• **Given records**
┌────────

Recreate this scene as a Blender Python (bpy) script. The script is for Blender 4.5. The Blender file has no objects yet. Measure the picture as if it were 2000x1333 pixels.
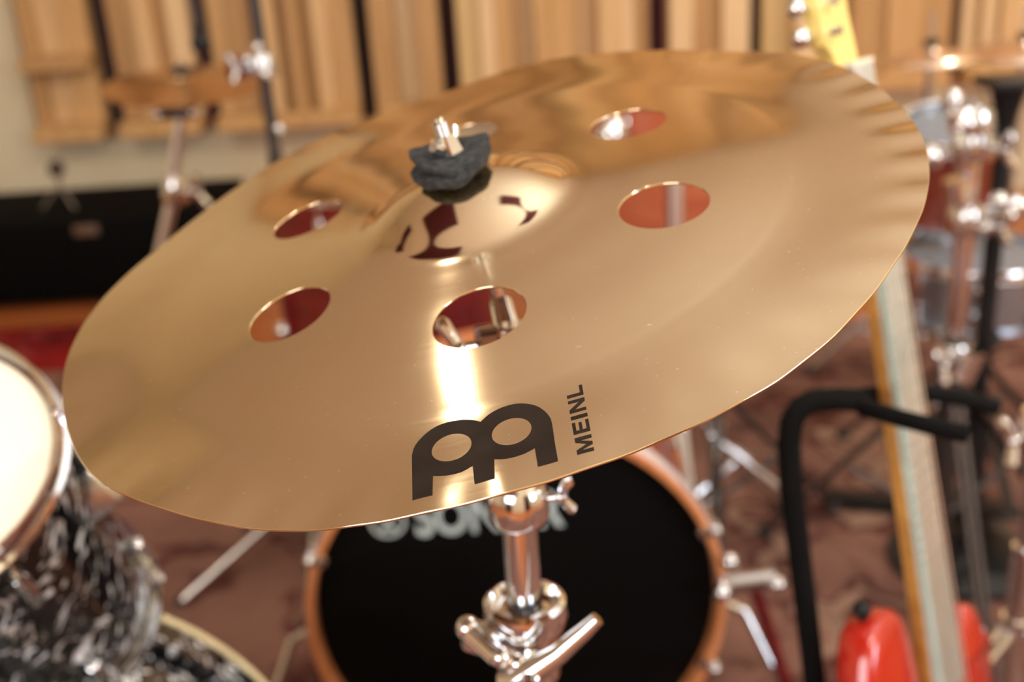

└────────
┌────────

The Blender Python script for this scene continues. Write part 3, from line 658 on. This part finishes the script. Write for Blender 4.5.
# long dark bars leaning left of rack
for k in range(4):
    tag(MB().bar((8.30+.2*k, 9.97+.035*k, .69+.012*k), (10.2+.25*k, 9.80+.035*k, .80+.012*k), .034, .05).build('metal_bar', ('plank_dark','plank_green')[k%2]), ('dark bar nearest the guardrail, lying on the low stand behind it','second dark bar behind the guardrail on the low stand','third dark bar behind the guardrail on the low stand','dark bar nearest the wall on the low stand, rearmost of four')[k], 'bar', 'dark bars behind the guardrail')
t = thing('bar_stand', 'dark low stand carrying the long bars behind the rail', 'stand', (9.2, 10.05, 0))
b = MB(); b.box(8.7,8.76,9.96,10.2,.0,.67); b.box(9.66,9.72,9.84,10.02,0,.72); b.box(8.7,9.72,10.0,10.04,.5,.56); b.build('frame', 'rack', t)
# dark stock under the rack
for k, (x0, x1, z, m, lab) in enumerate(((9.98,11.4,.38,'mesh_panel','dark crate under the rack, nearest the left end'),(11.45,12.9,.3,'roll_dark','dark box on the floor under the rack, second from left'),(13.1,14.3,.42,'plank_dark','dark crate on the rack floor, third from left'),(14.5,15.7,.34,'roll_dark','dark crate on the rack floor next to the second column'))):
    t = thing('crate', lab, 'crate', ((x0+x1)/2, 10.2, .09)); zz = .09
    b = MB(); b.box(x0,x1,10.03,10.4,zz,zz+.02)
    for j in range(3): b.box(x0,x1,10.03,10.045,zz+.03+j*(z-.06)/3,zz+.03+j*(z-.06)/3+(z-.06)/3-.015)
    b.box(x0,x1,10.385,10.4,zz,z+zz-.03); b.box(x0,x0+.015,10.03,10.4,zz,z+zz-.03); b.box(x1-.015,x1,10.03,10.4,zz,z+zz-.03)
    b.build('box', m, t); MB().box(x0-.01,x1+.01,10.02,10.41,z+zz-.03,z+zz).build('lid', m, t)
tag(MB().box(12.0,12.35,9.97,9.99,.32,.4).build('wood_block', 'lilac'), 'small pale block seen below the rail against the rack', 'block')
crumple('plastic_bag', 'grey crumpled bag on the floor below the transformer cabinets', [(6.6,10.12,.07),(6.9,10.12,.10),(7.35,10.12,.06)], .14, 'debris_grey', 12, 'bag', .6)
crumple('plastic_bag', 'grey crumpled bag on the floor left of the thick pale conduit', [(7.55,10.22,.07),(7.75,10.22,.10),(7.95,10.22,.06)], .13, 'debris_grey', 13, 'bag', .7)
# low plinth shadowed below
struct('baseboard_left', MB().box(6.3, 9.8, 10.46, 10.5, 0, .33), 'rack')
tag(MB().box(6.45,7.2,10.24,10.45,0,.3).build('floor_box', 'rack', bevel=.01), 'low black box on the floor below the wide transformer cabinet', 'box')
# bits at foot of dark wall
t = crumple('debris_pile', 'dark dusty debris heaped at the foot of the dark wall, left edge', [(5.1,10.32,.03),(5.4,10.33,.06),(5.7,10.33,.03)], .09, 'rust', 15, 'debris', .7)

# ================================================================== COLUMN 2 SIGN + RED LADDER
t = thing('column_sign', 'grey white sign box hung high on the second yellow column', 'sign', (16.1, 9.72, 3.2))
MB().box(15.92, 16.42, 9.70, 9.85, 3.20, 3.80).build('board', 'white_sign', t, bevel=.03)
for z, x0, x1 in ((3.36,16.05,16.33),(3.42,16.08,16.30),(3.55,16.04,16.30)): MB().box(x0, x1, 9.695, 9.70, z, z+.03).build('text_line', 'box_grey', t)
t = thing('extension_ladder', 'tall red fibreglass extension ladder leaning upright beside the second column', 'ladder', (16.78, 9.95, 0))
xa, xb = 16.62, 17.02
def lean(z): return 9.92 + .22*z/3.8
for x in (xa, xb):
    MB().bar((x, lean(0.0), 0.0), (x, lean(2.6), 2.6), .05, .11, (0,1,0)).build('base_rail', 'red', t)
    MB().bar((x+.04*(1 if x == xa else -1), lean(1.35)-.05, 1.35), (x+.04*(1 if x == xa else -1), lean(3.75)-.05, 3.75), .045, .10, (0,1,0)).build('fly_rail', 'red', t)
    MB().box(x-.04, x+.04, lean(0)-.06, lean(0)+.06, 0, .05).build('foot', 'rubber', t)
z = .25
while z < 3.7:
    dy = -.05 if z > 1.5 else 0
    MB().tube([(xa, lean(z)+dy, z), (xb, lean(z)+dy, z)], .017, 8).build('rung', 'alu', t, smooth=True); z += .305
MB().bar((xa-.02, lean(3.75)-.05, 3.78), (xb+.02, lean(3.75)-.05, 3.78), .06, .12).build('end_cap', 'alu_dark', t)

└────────

• **Exercise goal**
Select every line of the material above holding the word "script" and copy it.

• **Response**
Recreate this scene as a Blender Python (bpy) script. The script is for Blender 4.5. The Blender file has no objects yet. Measure the picture as if it were 2000x1333 pixels.
The Blender Python script for this scene continues. Write part 3, from line 658 on. This part finishes the script. Write for Blender 4.5.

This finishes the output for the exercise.